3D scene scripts
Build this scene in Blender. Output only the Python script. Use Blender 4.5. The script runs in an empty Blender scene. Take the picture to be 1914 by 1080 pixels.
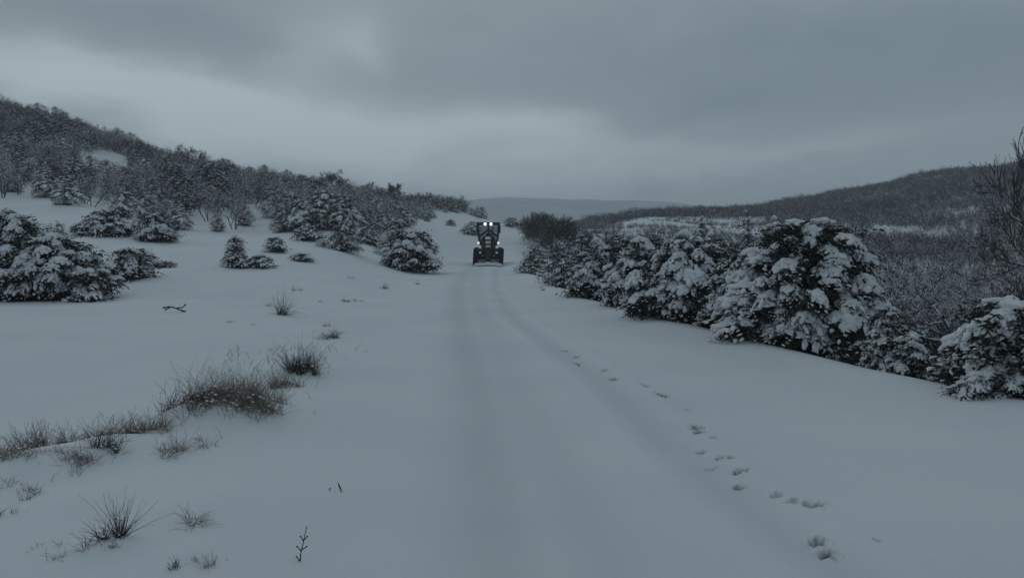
import bpy, math, random
import numpy as np
from mathutils import Vector, Matrix, noise

# ------------------------------------------------------------------ camera
SC = bpy.context.scene
COL = SC.collection
F_PX, W_PX, H_PX, HOR = 1502.0, 1914.0, 1080.0, 445.0
CAM_Z = 2.2
PITCH = math.atan((H_PX / 2 - HOR) / F_PX)
cam_data = bpy.data.cameras.new('camera')
cam = bpy.data.objects.new('camera', cam_data)
COL.objects.link(cam)
cam.location = (0, 0, CAM_Z)
cam.rotation_euler = (math.pi / 2 - PITCH, 0, 0)
cam_data.sensor_width = 36
cam_data.lens = 36 * F_PX / W_PX
cam_data.clip_start = 0.05
cam_data.clip_end = 20000
SC.camera = cam

# ------------------------------------------------------------------ world
world = bpy.data.worlds.new('World')
SC.world = world
world.use_nodes = True
SUN_EL, SUN_AZ = math.radians(42), math.radians(-35)     # azimuth from +Y towards +X


def N(nt, kind, **kw):
    n = nt.nodes.new(kind)
    for k, v in kw.items():
        if k == 'inp':
            for kk, vv in v.items():
                n.inputs[kk].default_value = vv
        else:
            setattr(n, k, v)
    return n


def sky_world():
    nt = world.node_tree
    nt.nodes.clear()
    L = nt.links.new
    out = N(nt, 'ShaderNodeOutputWorld')
    bg = N(nt, 'ShaderNodeBackground', inp={'Strength': 0.1})
    sky = N(nt, 'ShaderNodeTexSky', sky_type='NISHITA', sun_disc=False)
    sky.sun_elevation = SUN_EL
    sky.sun_rotation = SUN_AZ
    tc = N(nt, 'ShaderNodeTexCoord')
    sep = N(nt, 'ShaderNodeSeparateXYZ')
    L(tc.outputs['Generated'], sep.inputs[0])

    def math_(op, a, b=None, c=None, clamp=False):
        n = N(nt, 'ShaderNodeMath', operation=op)
        n.use_clamp = clamp
        for i, s in enumerate((a, b, c)):
            if s is None:
                continue
            if hasattr(s, 'links'):
                L(s, n.inputs[i])
            else:
                n.inputs[i].default_value = s
        return n.outputs[0]
    x, y, z = sep.outputs
    # cloud deck seen in perspective: stretch towards the horizon
    dz = math_('ADD', math_('MAXIMUM', z, 0.0), 0.22)
    px, py = math_('DIVIDE', x, dz), math_('DIVIDE', y, dz)
    comb = N(nt, 'ShaderNodeCombineXYZ')
    L(px, comb.inputs[0]); L(py, comb.inputs[1]); comb.inputs[2].default_value = 1.7
    n1 = N(nt, 'ShaderNodeTexNoise', inp={'Scale': 0.9, 'Detail': 5.0, 'Roughness': 0.5, 'Distortion': 0.3})
    L(comb.outputs[0], n1.inputs['Vector'])
    n2 = N(nt, 'ShaderNodeTexNoise', inp={'Scale': 3.0, 'Detail': 4.0, 'Roughness': 0.55})
    L(comb.outputs[0], n2.inputs['Vector'])
    warp = math_('SUBTRACT', n2.outputs[0], 0.5)
    warp1 = math_('SUBTRACT', n1.outputs[0], 0.5)
    val = math_('ADD', math_('MULTIPLY', warp, 0.42), math_('MULTIPLY', warp1, 0.9))
    # el / az of the direction, warped so cloud edges are irregular
    az = math_('ARCTAN2', x, y)
    el = math_('ARCSINE', z)
    elw = math_('ADD', el, math_('MULTIPLY', warp1, 0.10))
    elw = math_('ADD', elw, math_('MULTIPLY', warp, 0.05))
    azw = math_('ADD', az, math_('MULTIPLY', warp, 0.10))

    def blob(u, v, su, sv, amp, rot=0.0):
        a0 = math.atan((u - 957) / F_PX)
        e0 = math.atan((HOR - v) / F_PX * math.cos(a0))
        da = math_('SUBTRACT', azw, a0)
        de = math_('SUBTRACT', elw, e0)
        c, s = math.cos(rot), math.sin(rot)
        p = math_('ADD', math_('MULTIPLY', da, c), math_('MULTIPLY', de, s))
        q = math_('SUBTRACT', math_('MULTIPLY', de, c), math_('MULTIPLY', da, s))
        p = math_('DIVIDE', p, su / F_PX)
        q = math_('DIVIDE', q, sv / F_PX)
        r = math_('ADD', math_('MULTIPLY', p, p), math_('MULTIPLY', q, q))
        return math_('MULTIPLY', math_('EXPONENT', math_('MULTIPLY', r, -1.0)), amp)
    for b in BLOBS:
        val = math_('ADD', val, blob(*b))
    # unseen sky overhead is darkened to cut the light on the snow
    val = math_('SUBTRACT', val, math_('MULTIPLY', math_('SUBTRACT', el, 0.36, clamp=True), 1.3))
    ramp = N(nt, 'ShaderNodeValToRGB')
    L(math_('ADD', math_('MULTIPLY', val, 0.5), 0.42, clamp=True), ramp.inputs[0])
    els = ramp.color_ramp.elements
    els[0].position = 0.0; els[0].color = (0.155, 0.210, 0.240, 1)
    els[1].position = 1.0; els[1].color = (0.46, 0.54, 0.585, 1)
    e = els.new(0.45); e.color = (0.255, 0.318, 0.350, 1)
    sc = N(nt, 'ShaderNodeVectorMath', operation='SCALE')
    L(ramp.outputs[0], sc.inputs[0]); sc.inputs['Scale'].default_value = SKY_GAIN
    mix = N(nt, 'ShaderNodeMixRGB', inp={'Fac': 0.97})
    L(sky.outputs[0], mix.inputs[1]); L(sc.outputs[0], mix.inputs[2])
    L(mix.outputs[0], bg.inputs['Color'])
    L(bg.outputs[0], out.inputs['Surface'])


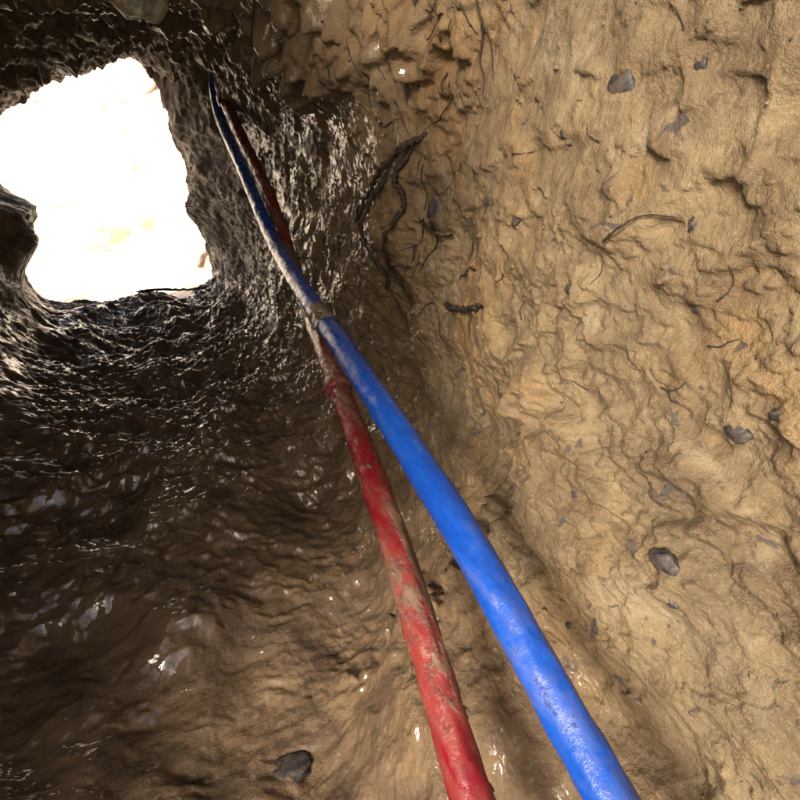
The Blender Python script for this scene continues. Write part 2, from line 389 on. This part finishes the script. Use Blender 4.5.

▶ TO BE DONE
Skip the pictures. Restate exactly the lines from the start of the entries through the line containing "L(tc.outputs['Generated'], sep.inputs[0])", both ends included.

▶ OUTPUT BELOW
Build this scene in Blender. Output only the Python script. Use Blender 4.5. The script runs in an empty Blender scene. Take the picture to be 1914 by 1080 pixels.
import bpy, math, random
import numpy as np
from mathutils import Vector, Matrix, noise

# ------------------------------------------------------------------ camera
SC = bpy.context.scene
COL = SC.collection
F_PX, W_PX, H_PX, HOR = 1502.0, 1914.0, 1080.0, 445.0
CAM_Z = 2.2
PITCH = math.atan((H_PX / 2 - HOR) / F_PX)
cam_data = bpy.data.cameras.new('camera')
cam = bpy.data.objects.new('camera', cam_data)
COL.objects.link(cam)
cam.location = (0, 0, CAM_Z)
cam.rotation_euler = (math.pi / 2 - PITCH, 0, 0)
cam_data.sensor_width = 36
cam_data.lens = 36 * F_PX / W_PX
cam_data.clip_start = 0.05
cam_data.clip_end = 20000
SC.camera = cam

# ------------------------------------------------------------------ world
world = bpy.data.worlds.new('World')
SC.world = world
world.use_nodes = True
SUN_EL, SUN_AZ = math.radians(42), math.radians(-35)     # azimuth from +Y towards +X


def N(nt, kind, **kw):
    n = nt.nodes.new(kind)
    for k, v in kw.items():
        if k == 'inp':
            for kk, vv in v.items():
                n.inputs[kk].default_value = vv
        else:
            setattr(n, k, v)
    return n


def sky_world():
    nt = world.node_tree
    nt.nodes.clear()
    L = nt.links.new
    out = N(nt, 'ShaderNodeOutputWorld')
    bg = N(nt, 'ShaderNodeBackground', inp={'Strength': 0.1})
    sky = N(nt, 'ShaderNodeTexSky', sky_type='NISHITA', sun_disc=False)
    sky.sun_elevation = SUN_EL
    sky.sun_rotation = SUN_AZ
    tc = N(nt, 'ShaderNodeTexCoord')
    sep = N(nt, 'ShaderNodeSeparateXYZ')
    L(tc.outputs['Generated'], sep.inputs[0])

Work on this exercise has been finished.